Di chi fidarsi su quell'isola sempre misteriosa, piena di enigmi, dove conta il detto e il non detto delle persone (come l'ambiguo maresciallo Calò, come l'amica Gibson)? Lui che dalla Sicilia era scappato anni prima, per salvarsi la pelle, si trova di nuovo invischiato dalla paura, dalle emozioni:

"La furia degli elementi lo aveva sopraffatto, aveva ceduto alle emozioni. Anche Nullo era stato tradito, come lui, come chiunque metteva piede in quella terra maledetta: tradito da una donna di cui credeva di essere innamorato, tradito da persone che riteneva amiche, tradito dalla comunità di un paese estraneo e nemico dove aveva scelto di vivere. Provò pietà per lui e anche per quel corpo maciullato in fondo alla scogliera".
Pagina 167

Nella prefazione si parla di Sicilia come metafora: metafora di un potere che sfugge alle regole, anzi, che si fa le sue regole, che usa la criminalità come braccio armato.

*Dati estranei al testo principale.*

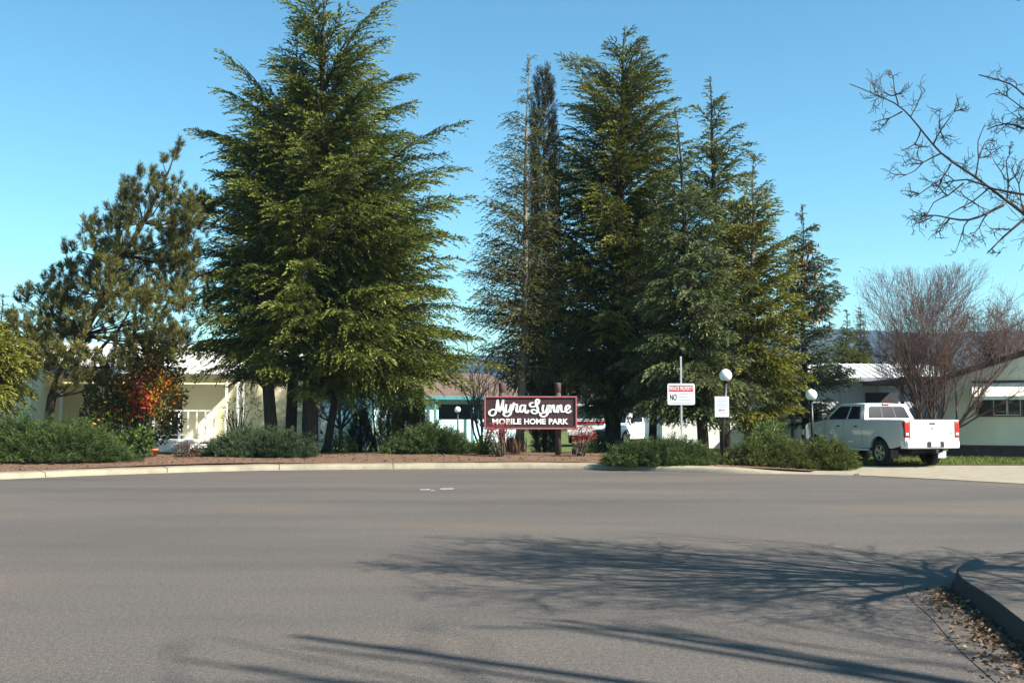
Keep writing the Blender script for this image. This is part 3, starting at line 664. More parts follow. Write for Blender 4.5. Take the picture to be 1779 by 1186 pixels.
for az, e, l in ((160, 50, 2.3), (95, 60, 2.6), (20, 50, 2.6), (-60, 55, 2.6), (215, 62, 2.5), (-120, 60, 2.5), (130, 78, 3.0), (280, 75, 3.0), (10, 22, 2.6), (-40, 25, 2.6), (55, 28, 2.4), (-85, 30, 2.3)):
    d = Vector((math.cos(R(az)) * math.cos(R(e)), math.sin(R(az)) * math.cos(R(e)), math.sin(R(e))))
    grow(tb, Vector((.03, 0, 2.2)), d, l, .065, 4, rg, PP, allow, .03)
PT = dict(seg=4, wig=.20, tap=.55, first=0, kids=[0, 1, 1.1], ang=(R(28), R(70)), len=(.4, .75), rmin=.0032, max=2)
def limb(pts_px, Ys, r0, r1, every, ln, anchor=None):
    pts = [P(a, b, y) - TB for (a, b), y in zip(pts_px, Ys)]
    if anchor is not None: pts = [Vector(anchor)] + pts
    pts = [Vector(p) for p in smooth_poly([tuple(p) for p in pts], .09)]
    n = len(pts); tb.tube(pts, [r0 + (r1 - r0) * (i / (n - 1)) ** .8 for i in range(n)], 7, False)
    for i in range(2, n - 1, every):
        d = (pts[min(i + 1, n - 1)] - pts[i - 1]).normalized()
        for s in (1, -1):
            if rg.random() < .25: continue
            a = rg.uniform(R(35), R(75)); sd = d.orthogonal().normalized(); sd.rotate(Matrix.Rotation(rg.uniform(0, 6.28), 3, d))
            t = i / n
            grow(tb, pts[i], (d * math.cos(a) + sd * math.sin(a)).normalized(), ln * rg.uniform(.5, 1.1) * (1.05 - .7 * t), (.0065 * (1 - .4 * t) + .002), 2, rg, PT, None, .02)
    return pts
anc = (.02, 0, 1.7)
limb([(1900, 470), (1779, 372), (1749, 349), (1692, 306), (1634, 265), (1570, 191), (1522, 165), (1476, 146)], [8.9, 8.9, 8.9, 8.9, 8.95, 9.0, 9.05, 9.1], .036, .004, 3, .58, anc)
for pts_, yy in (([(1634, 267), (1604, 282), (1589, 297), (1561, 309)], 8.85), ([(1652, 285), (1637, 309), (1610, 328), (1589, 343)], 8.8), ([(1674, 318), (1646, 340), (1622, 352), (1604, 388)], 8.75),
                 ([(1695, 306), (1700, 275), (1699, 246), (1712, 215)], 8.95), ([(1622, 249), (1634, 227), (1650, 205), (1663, 186)], 9.0), ([(1561, 182), (1556, 165), (1553, 148), (1552, 132)], 9.05), ([(1567, 194), (1546, 205), (1528, 209)], 8.9),
                 ([(1600, 225), (1590, 250), (1565, 262)], 8.85), ([(1749, 349), (1752, 315), (1748, 280), (1760, 262)], 9.0), ([(1720, 325), (1690, 350), (1650, 372), (1625, 405)], 8.8), ([(1779, 372), (1770, 320), (1785, 285)], 8.95),
                 ([(1713, 170), (1737, 161), (1779, 190), (1830, 230)][::-1], 9.5), ([(1743, 214), (1762, 224), (1790, 210), (1830, 230)][::-1], 9.45)):
    limb(pts_, [yy] * len(pts_), .0075, .003, 3, .25)
limb([(1743, 356), (1683, 382), (1622, 374), (1600, 382)], [8.9, 8.75, 8.6, 8.55], .015, .004, 2, .34)
limb([(1850, 352), (1779, 338), (1725, 328), (1680, 312), (1640, 318)], [8.5, 8.6, 8.7, 8.7, 8.7], .016, .005, 3, .4)
limb([(1780, 380), (1745, 410), (1715, 440)], [8.9, 8.8, 8.7], .014, .005, 3, .25)
limb([(1950, 300), (1850, 215), (1779, 165), (1755, 146), (1700, 130)], [9.6, 9.6, 9.7, 9.7, 9.8], .03, .006, 2, .4, (.05, .1, 2.2))
limb([(1860, 300), (1800, 235), (1750, 215), (1715, 225)], [9.6, 9.5, 9.4, 9.4], .016, .005, 2, .3)
tb.build('limbs', 'twig_brown', root, fix=False)
def allow2(p):
    q = p + Vector((11.2, 1.2, .1)); sh = q - SD * (q.z / SD.z)
    if sh.y < 6.1: return True
    spx, spy = CX + F * sh.x / sh.y, HZ + F * EYE / sh.y
    return spy > 1062 + 30 * (spx < 700) and spx > 300
# tall tree behind the right edge, its shadow falls across the near road
rg = random.Random(12)
root = empty('bare_tree', (11.2, 1.2, .1), 0, 'tall leafless tree outside the right edge whose soft shadow crosses the near road', 'bare tree')
tb = MB(); PP = dict(seg=5, wig=.05, tap=.6, first=1, kids=[0, .5, .6, .8], ang=(R(14), R(34)), len=(.5, .75), rmin=.014, max=3)
tb.tube([(0, 0, -.1), (0, 0, .6), (.05, 0, 3), (0, .05, 5.5)], [.34, .26, .21, .17], 12)
for az, e, l, zz in ((170, 62, 5.5, 4.5), (95, 66, 5.8, 5), (20, 62, 5, 5), (-70, 62, 5, 5), (225, 64, 5.4, 4.6), (130, 80, 7.0, 5.3), (-20, 82, 6.8, 5.3), (60, 74, 6.4, 5.2), (200, 76, 6.6, 5.2)):
    d = Vector((math.cos(R(az)) * math.cos(R(e)), math.sin(R(az)) * math.cos(R(e)), math.sin(R(e))))
    grow(tb, Vector((0, 0, zz)), d, l, .11, 3, rg, PP, allow2, .03)
tb.build('limbs', 'bark_grey', root, fix=False)
# vase-shaped bare tree by the truck
rg = random.Random(21); Yv = 37.3
bx = XW(1614, Yv); root = empty('bare_tree', (bx, Yv, gz(bx, Yv)), 0, 'vase-shaped leafless tree with reddish twigs behind the pickup bed', 'bare tree')
tb = MB(); PP = dict(seg=6, wig=.055, tap=.72, first=1, kids=[0, 1.5, 2, 1.7], ang=(R(14), R(36)), len=(.40, .64), rmin=.0046, max=3)
H = .6
for i in range(13):
    az = R(i * 360 / 13 + rg.uniform(-12, 12)); sp = rg.uniform(8, 40) if i % 3 else rg.uniform(2, 12)
    d = Vector((math.sin(R(sp)) * math.cos(az), math.sin(R(sp)) * math.sin(az), math.cos(R(sp))))
    grow(tb, Vector((math.cos(az) * .12, math.sin(az) * .12, 0)), d, rg.uniform(3.6, 5.0), .055, 3, rg, PP, lambda p: p.z < 6.9 and (p.x * p.x + p.y * p.y) < 2.55 ** 2 * min(1, .12 + p.z / 5.0), .015)
grow(tb, Vector((.1, 0, 0)), Vector((.62, -.1, .76)).normalized(), 4.0, .08, 3, rg, PP, None, .03)
tb.build('limbs', 'twig_red', root, fix=False)
nt_ = len(tb.v); rng = np.random.default_rng(3); idx = rng.choice(nt_, 2600); VV = np.array(tb.v)[idx]; ok = VV[:, 2] > 1.8
np_mesh('buds', diamonds(VV[ok], rng.normal(size=(ok.sum(), 3)) + [0, 0, .6], rng.uniform(.05, .1, ok.sum()), rng.uniform(.018, .03, ok.sum()), rng), 4, 'leaf_rust', root, rng.random(ok.sum()) * .8)
def small_bare(label, px, Y, dirs, L_, r, seed, m='twig_brown', kids=(0, 1, 2), h0=0.0):
    rg = random.Random(seed); bx = XW(px, Y); root = empty('bare_tree', (bx, Y, gz(bx, Y)), 0, label, 'bare tree'); tb = MB()
    PP = dict(seg=5, wig=.11, tap=.7, first=1, kids=list(kids), ang=(R(22), R(55)), len=(.4, .65), rmin=.008, max=len(kids) - 1)
    if h0: tb.tube([(0, 0, -.05), (0, 0, h0 * .5), (.02, 0, h0)], [r * 1.7, r * 1.4, r * 1.3], 8)
    for a, e in dirs:
        d = Vector((math.cos(R(a)) * math.cos(R(e)), math.sin(R(a)) * math.cos(R(e)), math.sin(R(e)))); grow(tb, Vector((0, 0, h0)), d, L_ * rg.uniform(.85, 1.15), r, len(kids) - 1, rg, PP, None, .03)
    tb.build('limbs', m, root, fix=False); return root
small_bare('pale grey multi-stemmed leafless tree left of the brown sign', 838, 41, [(180, 66), (150, 78), (20, 80), (60, 72), (0, 68), (110, 84), (215, 74)], 3.0, .055, 31, 'bark_grey')
small_bare('pruned leafless tree standing before the blue house side', 592, 44, [(180, 40), (140, 55), (30, 45), (0, 60), (80, 65), (220, 60), (300, 55)], 1.5, .06, 33, 'bark', (0, 1, 2, 2), 1.0)
small_bare('slender leaning leafless tree at the corner of the blue house', 656, 43, [(150, 72), (120, 80), (190, 62)], 3.4, .055, 35, 'bark')
rr_ = small_bare('reddish tree with a few rusty leaves above the right house roof', 1752, 49, [(180, 55), (140, 65), (60, 70), (0, 55), (90, 80), (220, 70), (300, 60)], 2.6, .09, 37, 'twig_red', (0, 2, 2, 2), 2.3)
rng = np.random.default_rng(6); k = 1500; pp = rng.normal(size=(k, 3)) * [1.0, .9, .75] + [-.2, 0, 4.6]
np_mesh('leaves', diamonds(pp, rng.normal(size=(k, 3)), rng.uniform(.07, .12, k), rng.uniform(.04, .07, k), rng), 4, 'leaf_rust', rr_, rng.random(k))

# ------------------------------------------------------------------ pine at left
Yp = 33.6; rng = np.random.default_rng(15); bx = XW(82, Yp); bz = gz(bx, Yp) - .05
root = empty('pine_tree', (bx, Yp, bz), 0, 'open spiky pine leaning right at the left of the cedars', 'pine tree')
def pl(px, py, dy=0): p = P(px, py, Yp); return Vector((p.x - bx, dy, p.z - bz))
tb = MB()
TR = [pl(82, 800), pl(83, 740), pl(90, 690), pl(108, 640), pl(140, 580, .2), pl(175, 510, .3), pl(210, 440, .3), pl(245, 385, .2), pl(275, 330, .1), pl(292, 300), pl(306, 262)]
tb.tube(TR, [.17, .15, .14, .13, .12, .105, .09, .07, .045, .03, .015], 9)
blobs = []
def pb(px, py, r, dy=0): blobs.append((px, py, r, dy))
for (px, py, r) in ((300, 275, 11), (312, 255, 7), (290, 285, 8), (262, 322, 13), (285, 318, 12), (300, 312, 8), (225, 345, 10), (223, 365, 14), (200, 385, 9), (202, 405, 14), (250, 360, 22), (275, 350, 24), (300, 350, 26), (325, 360, 24), (345, 345, 14),
                   (170, 410, 10), (172, 430, 16), (150, 432, 14), (135, 440, 12), (190, 430, 22), (225, 410, 26), (260, 400, 28), (300, 400, 30), (335, 400, 28),
                   (118, 470, 12), (130, 470, 20), (160, 460, 24), (200, 460, 28), (245, 450, 30), (290, 450, 30), (330, 450, 28), (110, 495, 14), (135, 500, 24), (175, 500, 22), (230, 500, 30), (280, 500, 30), (330, 500, 28),
                   (55, 510, 9), (60, 525, 12), (45, 532, 8), (80, 520, 15), (95, 510, 12), (105, 530, 22), (75, 545, 20), (130, 545, 20), (190, 540, 26), (240, 545, 30), (290, 545, 30), (340, 545, 26),
                   (45, 560, 18), (80, 575, 26), (120, 580, 24), (170, 570, 18), (215, 590, 28), (260, 590, 26), (310, 590, 28), (60, 600, 24), (100, 610, 26), (140, 620, 28), (185, 630, 30), (230, 625, 26), (90, 640, 22), (130, 655, 24), (170, 665, 24), (35, 590, 18), (25, 555, 12), (110, 680, 16)):
    for _ in range(2 if r > 16 else 1):
        pb(px + rng.normal() * r * .25, py + rng.normal() * r * .2, r * .9, rng.normal() * min(1.1, r * .045) )
def near_trunk(v):
    best = min(TR, key=lambda t: (t - v).length + max(0, (t.z - v.z)) * 1.5); return best
pPs, pDs, pTs = [], [], []
for (px, py, r, dy) in blobs:
    c = pl(px, py, dy); rm = r * Yp / F; t0 = near_trunk(c); md = (t0 + c) * .5 + Vector((0, 0, -.12)); tb.tube([t0, md, c], [.035 if r > 12 else .02, .022, .009], 4, False)
    nc = max(4, int(24 * (rm / .45) ** 1.6))
    for _ in range(nc):
        o = rng.normal(size=3) * rm * .55; a = np.array(c) + o; dirv = np.array([o[0] * .6, o[1] * .6, abs(o[2]) * .3 + rm * .9]); dirv /= np.linalg.norm(dirv)
        lc = rng.uniform(.16, .34); kk = 64; s = rng.random(kk)
        p = a + dirv * (s * lc)[:, None]; d = rng.normal(size=(kk, 3)); d = nrm(nrm(d) * .75 + dirv * .9)
        pPs.append(p); pDs.append(d); pTs.append(np.clip(.3 + .3 * s + rng.normal() * .16 + rng.normal(size=kk) * .08 + .0006 * (py - 400), 0, 1))
pp = np.concatenate(pPs); dd = np.concatenate(pDs); k = len(pp)
np_mesh('crown', diamonds(pp, dd, rng.uniform(.13, .23, k), rng.uniform(.014, .022, k), rng), 4, 'pine_needle', root, np.concatenate(pTs))
tb.tube([pl(160, 625), pl(180, 600), pl(205, 575), pl(225, 540)], [.05, .055, .045, .03], 6)
tb.build('trunk', 'bark_dark', root, fix=False)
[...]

"Immagini un tavolo dietro una porta chiusa dove tutti s'incontrano. Fanno parte tutti della stessa chiesa. Il monsignore, il cavaliere, l'assessore, il magistrato, l'imprenditore. E lì che si riuniscono, fanno i patti, poi garantiscono che i patti vengnao rispettati, stabiliscono le regole: la griglia degli appalti, la turnazione delle imprese, chi deve andare a Roma, e chi resta dov'è. La ruota gira, gira e ogni tanto qualcuno scende e lo trovano in fondo ad uno scoglio".
Pagina 176

Forse è tutto inventato. E allora è sufficiente leggerlo come un giallo come un altro. Ma forse no. In attesa che su queste vicende la magistratura ci dia delle risposte, possiamo pure lasciarci andare dietro queste suggestive (e tragiche) piste.

Altre letture (o riletture) che riguardano il rapporto mafia politica, la trattativa e cosa nostra.
- Il patto, di Nicola Biondo e Sigfrido Ranucci
- L'agenda nera della seconda Repubblica, di Giuseppe Lo Bianco e Sandra Rizza.